Text focusing the past tense
Text: "A Family Legacy" by Marian Wright Edelman From: The Measure of Our Success: A Letter of Our Success.
South Carolina is my home state and I am the aunt, granddaughter, daughter, and sister of Baptist ministers. Service was an essential part of my upbringing as eating and sleeping and going to school. The church was a hub of Black children's social existence, and caring Black adults were buffers against the segregated and hostile world that told us we weren't important. But our parents said it wasn't so, our teachers said it wasn't so, and our preachers said it wasn't so. The message of my racially segregated childhood was clear: let no man or woman look down on you, and look down on no man or woman.

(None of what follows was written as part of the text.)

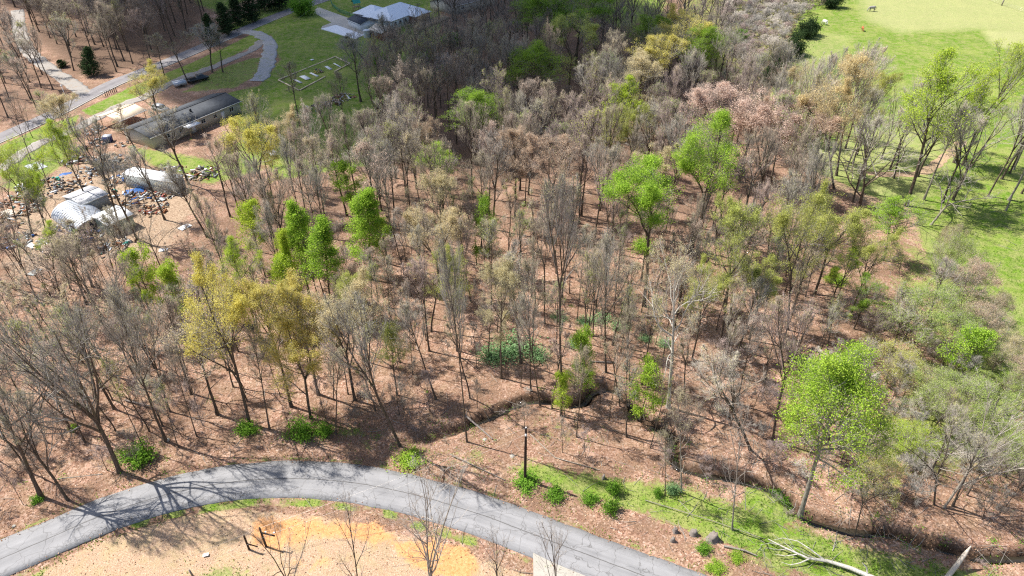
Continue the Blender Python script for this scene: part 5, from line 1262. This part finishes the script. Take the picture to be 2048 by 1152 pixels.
for i, (a_, b_, w_) in enumerate([((588,160),(603,167),.7), ((604,153),(617,160),1.6), ((621,147),(636,154),.7), ((652,134),(662,140),.9), ((668,128),(681,135),.45), ((622,121.5),(627,120),1.0)]):
    board(a_, b_, w_, 'white_board', ['white board nearest the left corner of the timber frame', 'widest stack of white boards inside the timber frame', 'white board in front of the covered pile', 'short white board right of the covered pile',
          'thin white board at the right inside the timber frame', 'white sheet on the grass above the timber frame'][i], 'white_paint', z=.2)
def heap(px, py, r_, h_, mats, label, name='junk_pile', cat='junk pile', k=26, seed=0, longish=1.0):
    rr = random.Random(seed); g = G(px, py); t_ = thing(name, g, rr.uniform(0, 3), label, cat)
    by = {}
    for i in range(k):
        a_ = rr.uniform(0, 6.28); d = r_ * rr.uniform(0, 1) ** .6; mt_ = rr.choice(mats + ['rust', 'stump_wood', 'grey_siding', 'old_wood', 'dark_metal', 'stump_wood']); m_ = by.setdefault(mt_, MB()); s_ = rr.uniform(.14, .55)
        E = Euler((rr.uniform(-.5, .5), rr.uniform(-.5, .5), rr.uniform(0, 6.28))).to_matrix()
        z = h_ * (1 - d / r_) * rr.uniform(.2, 1); m_.box((d * math.cos(a_), d * math.sin(a_), z + .1), (s_ * longish * rr.uniform(.8, 1.8), s_ * rr.uniform(.4, 1), rr.uniform(.06, .35)), M=E)
    for mt_, m_ in by.items(): tag(m_.build('scrap', mt_, t_), kind='stuff')
    return t_
heap(636, 145, 1.6, 1.4, ['yellow_foam', 'dark_metal', 'tarp_grey'], 'covered pile with a tan cushion in the middle of the timber frame', seed=1)
heap(688, 196, 3.2, 1.0, ['pale_wood', 'rust', 'galvanised', 'white_paint'], 'long heap of grey and white scrap beside the bare yard tree', seed=2, k=60, longish=1.8)
heap(662, 208, 2.4, .6, ['pale_wood', 'stump_wood'], 'low pile of grey brush and boards left of the long scrap heap', seed=3, k=40, longish=2.5)
heap(628, 218, 2.4, 1.3, ['dark_metal', 'black_paint', 'navy_paint', 'white_paint'], 'dark tarp-covered junk pile on the lawn below the timber frame', seed=4, k=40)
heap(192, 262, 2.6, 1.2, ['white_paint', 'tarp_grey', 'rust', 'white_paint'], 'white and grey rubbish left of the blue box', seed=5, k=50)
heap(198, 285, 2.2, .9, ['white_paint', 'red_plastic', 'tarp_grey'], 'white rubbish bags below the blue box', seed=6, k=36)
heap(212, 322, 3.4, 1.2, ['galvanised', 'dark_metal', 'pale_wood'], 'grey heap of metal between the mobile home and the sheds', seed=7, k=60, longish=1.8)
heap(100, 372, 3.8, 1.6, ['dark_metal', 'teal_plastic', 'tarp_grey', 'black_paint'], 'dark green and black junk above the arched shed', seed=8, k=80)
heap(230, 362, 2.4, .9, ['blue_plastic', 'white_paint', 'tarp_grey'], 'blue and white rubbish left of the long shed', seed=9, k=40)
heap(262, 395, 3.0, 1.1, ['red_plastic', 'rust', 'dark_metal', 'white_paint'], 'reddish junk behind the white-roofed shed', seed=10, k=60)
heap(405, 348, 3.4, 1.2, ['stump_wood', 'pale_wood', 'rust', 'white_paint'], 'brown brush pile at the right end of the long shed', seed=11, k=90, longish=2.2)
heap(335, 388, 2.6, .7, ['dark_metal', 'red_plastic', 'white_paint'], 'scrap spread in front of the long shed', seed=12, k=40, longish=1.6)
heap(16, 444, 3.4, 1.0, ['pale_wood', 'tarp_grey', 'old_wood', 'white_paint'], 'stack of weathered boards at the left picture edge', seed=13, k=50, longish=3.2)
heap(185, 470, 2.0, 1.2, ['navy_paint', 'blue_plastic', 'dark_metal'], 'navy blue junk between the arched and the white-roofed sheds', seed=14, k=40)
heap(115, 460, 1.4, .6, ['blue_plastic', 'white_paint'], 'small blue and white rubbish in front of the arched shed', seed=15, k=22)
heap(155, 475, 2.6, .6, ['tarp_grey', 'white_paint', 'stump_wood'], 'grey rubbish along the front of the arched shed', seed=16, k=44)
heap(75, 400, 2.6, 1.0, ['rust', 'tarp_grey', 'dark_metal', 'red_plastic'], 'mixed scrap left of the arched shed', seed=17, k=50)
heap(60, 420, 2.2, .8, ['white_paint', 'pale_wood', 'dark_metal'], 'pale scrap between the board stack and the arched shed', seed=18, k=40)
heap(300, 372, 2.2, .6, ['white_paint', 'tarp_grey', 'rust'], 'small rubbish row under the long shed wall', seed=19, k=34)
heap(255, 488, 1.6, .35, ['white_paint', 'pale_wood'], 'thin white boards in front of the white-roofed shed', seed=20, k=14, longish=2.5)
heap(168, 300, 2.0, .7, ['dark_metal', 'tarp_grey', 'red_plastic'], 'dark scrap at the edge of the lane', seed=22, k=30)
heap(245, 290, 1.6, .8, ['tarp_grey', 'teal_plastic'], 'grey covered things by the corner of the mobile home', seed=23, k=20)
for i, (px, py, lab) in enumerate([(142,372,'rusty clutter above the middle of the arched shed'),(210,392,'grey clutter behind the lean-to roof'),(290,402,'dark clutter right of the white-roofed shed'),(310,420,'brown scrap on the dirt below the long shed'),(60,372,'greenish clutter under the lime trees'),
        (40,402,'scattered scrap near the left edge'),(240,330,'mixed scrap above the left end of the long shed'),(150,322,'scattered scrap beside the gravel lane'),(95,490,'brown scrap below the arched shed'),(215,500,'scrap row below the white-roofed shed'),(30,480,'dark scrap by the lower board stack'),(345,345,'boards behind the long shed'),(180,345,'wheel and pipe clutter between lane and sheds')]):
    heap(px, py, random.Random(i).uniform(2.2, 4.2), .8, ['rust', 'dark_metal', 'stump_wood', 'tarp_grey', 'old_wood', 'galvanised', ['white_paint', 'teal_plastic', 'blue_plastic', 'red_plastic'][i % 4]], lab, seed=80 + i, k=60, longish=1.6)
for i, (px, py, mt_, s_, lab) in enumerate([(269,384,'blue_plastic',1.8,'crumpled bright blue tarp on the dirt between the sheds'), (132,350,'blue_plastic',1.3,'small blue tarp beside the lane of the scrap yard'), (72,334,'tarp_grey',2.2,'pale green sheet lying by the lime trees'),
        (322,400,'tarp_grey',1.0,'small grey bag on the dirt right of the sheds'), (370,455,'white_paint',1.1,'white sack in the leaves right of the sheds'), (327,501,'white_paint',.7,'white ball-like bag in the leaf litter'), (65,492,'white_paint',1.0,'white bag on the left dirt patch'),
        (70,545,'tarp_grey',1.0,'grey bag near the left edge'), (17,426,'pale_wood',1.4,'pale panel near the left edge'), (412,1111,'white_paint',.28,'small white scrap on the dry grass below the road')]):
    g = G(px, py); rr = random.Random(40 + i); t_ = MB(); K = 7
    V = [((a_ / K - .5) * s_ * 2, (b_ / K - .5) * s_ * 1.3, .12 + .35 * s_ * .5 * rr.random() * (1 - (2 * a_ / K - 1) ** 2) * (1 - (2 * b_ / K - 1) ** 2) * 2) for a_ in range(K + 1) for b_ in range(K + 1)]
    t_.add(V, [(a_ * (K + 1) + b_, (a_ + 1) * (K + 1) + b_, (a_ + 1) * (K + 1) + b_ + 1, a_ * (K + 1) + b_ + 1) for a_ in range(K) for b_ in range(K)])
    ob = t_.build(['tarp', 'tarp', 'sheet', 'bag', 'sack', 'bag', 'bag', 'bag', 'panel', 'paper_scrap'][i], mt_, loc=(g.x, g.y, .03), smooth=True); ob.rotation_euler.z = rr.uniform(0, 3); tag(ob, lab, 'rubbish' if i > 1 else 'tarp')
# blue box, trailers and cars
def carbox(name, px, py, rz, L_, W_, label, body, glass='window_glass', pickup=False, cat='car'):
    t_ = thing(name, G(px, py), rz, label, cat); m_ = MB()
    prof = [(-L_/2,.35),(-L_/2,.85),(-L_*.42,.95),(-L_*.20,1.0),(L_*.1,1.02),(L_/2,.85),(L_/2,.35)]
    n_ = len(prof); V = [(x, -W_/2, z) for x, z in prof] + [(x, W_/2, z) for x, z in prof]
    m_.add(V, [(i, i + 1, i + 1 + n_, i + n_) for i in range(n_ - 1)] + [(n_ - 1, 0, n_, 2 * n_ - 1)], [(0, i + 1, i) for i in range(1, n_ - 1)] + [(n_, n_ + i, n_ + i + 1) for i in range(1, n_ - 1)])
    m_.build('body', body, t_)
    c0, c1 = (-L_*.02, L_*.28) if pickup else (-L_*.34, L_*.2); cw = W_ * .42
    Vb = [(c0 - .3, -W_/2 + .05, 1.0), (c1 + .4, -W_/2 + .05, 1.0), (c1 + .4, W_/2 - .05, 1.0), (c0 - .3, W_/2 - .05, 1.0), (c0, -cw, 1.55), (c1, -cw, 1.55), (c1, cw, 1.55), (c0, cw, 1.55)]
    MB().add(Vb, [(0,1,5,4),(1,2,6,5),(2,3,7,6),(3,0,4,7)]).build('cab_glass', glass, t_)
    MB().box(((c0 + c1) / 2, 0, 1.58), (c1 - c0, cw * 2, .06)).build('roof', body, t_)
    if pickup: MB().box((-L_*.27, 0, 1.0), (L_*.36, W_*.8, .04)).build('bed', 'tyre_rubber', t_)
    for x in (-L_*.32, L_*.32):
        for y in (-W_/2 + .05, W_/2 - .05): MB().tube([(x, y - .1, .34), (x, y + .1, .34)], [.34, .34], 12).build('wheel', 'tyre_rubber', t_)
    return t_
carbox('pickup_truck', 397, 162, .78, 5.6, 2.0, 'dark pickup truck parked beside the gravel lane', 'black_paint', pickup=True, cat='pickup')
carbox('parked_car', 322, 222, -.5, 4.6, 1.8, 'pale car parked tight behind the mobile home', 'silver_paint')
t_ = thing('utility_trailer', G(361, 172), .7, 'small white-lidded trailer behind the dark pickup', 'trailer'); MB().box((0, 0, .8), (3.2, 1.9, .9)).build('box', 'galvanised', t_); MB().box((0, .7, 1.3), (3.3, .6, .08)).build('lid', 'white_paint', t_)
for y in (-1, 1): MB().tube([(0, y * 1.0 - .1, .3), (0, y * 1.0 + .1, .3)], [.3, .3], 12).build('wheel', 'tyre_rubber', t_)
t_ = thing('blue_bin', G(217, 283), .1, 'blue bin with a silver lid among the rubbish', 'bin'); MB().box((0, 0, .6), (1.7, 1.3, 1.3)).build('bin_body', 'navy_paint', t_); MB().box((0, .1, 1.3), (1.8, 1.5, .12)).build('lid', 'galvanised', t_)
t_ = thing('small_trailer', G(546, 313), -1.1, 'small white-topped trailer among trees below the yellow-olive tree', 'trailer'); MB().box((0, 0, .7), (2.6, 1.1, .35)).build('box', 'silver_paint', t_); MB().box((0, 0, .92), (2.7, 1.2, .06)).build('lid', 'white_paint', t_)
for y in (-1, 1): MB().tube([(0, y * .6 - .08, .3), (0, y * .6 + .08, .3)], [.3, .3], 12).build('wheel', 'tyre_rubber', t_)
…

We couldn't play in public playgrounds or sit at drugstore counters and order a Coke, so Daddy built a playground and canteen behind the church. In fact, whenever he saw a need, he tried to respond. There were no Black homes for the aged in Bennettsville, so he began one across the street for which he and Mama and we children cooked and served and cleaned. And we children learned that it was our responsibility to take care of elderly family members and neighbors, and that everyone was our neighbor. My mother carried on the home after Daddy died, and my brother Julian has carried it on to this day behind our church since our mother's death in 1984....
When my mother died, an old white man in my hometown of Bennettsville asked me what I do. In a flash I realized that in my work at the Children's Defense Fund I do exactly what my parents did--just on a different scale....
I have always believed that I could help change the world because I have been lucky to have adults around me who did--in small and large ways. Most were people of simple grace who understood what Walker Percy wrote: You can get all As and still flunk life.(pp.